There’ll also be a newly created Institute for Coding, more money for the National Cyber Crime Unit, and apprenticeships for cybersecurity specialists.

The terror attacks in Paris, in which over 120 were killed with scores of others left critically injured, could also sweep away opposition to the Investigatory Powers Bill currently going through parliament.

The controversial bill seeks to enshrine in law sweeping surveillance powers for the authorities and place new burdens on ISPs to keep customers' web browsing records, among other things.

It could also introduce a de facto ban on end-to-end encryption, which industry experts have widely criticized as unworkable and potentially catastrophic for UK businesses.

Kevin Bocek, vice president of security strategy at Venafi, welcomed the prospect of additional funding and argued that there is a “clear and present danger” terrorists could hijack or disrupt parts of the internet.

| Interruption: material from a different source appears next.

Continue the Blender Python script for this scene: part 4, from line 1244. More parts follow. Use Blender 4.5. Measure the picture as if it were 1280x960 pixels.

“A major part of the problem is that the fundamental way in which we trust the internet has not changed in over 20 years. Whether we are logging into email or an Airbus A380 running code, the way we trust we are connecting to someone, the way we trust apps, the way the world economy operates is based on the trust from digital certificates and cryptographic keys,” he added.

“They might be obscure to some, but are well known to the NSA, GCHQ, and an emerging set of cyber-adversaries from China to terrorists. Criminals and terrorists are now starting to use these keys and certificates against us.”

Nicole Eagen, CEO of UK cyber security success story Darktrace, said the news from Osborne is to be applauded.

“The government can lead and signal but it is British business that has to heed the message and act now,” she added in a statement. “The benefits of the digital world are central to modern business and cybersecurity is not an add-on but a core part of playing the game.”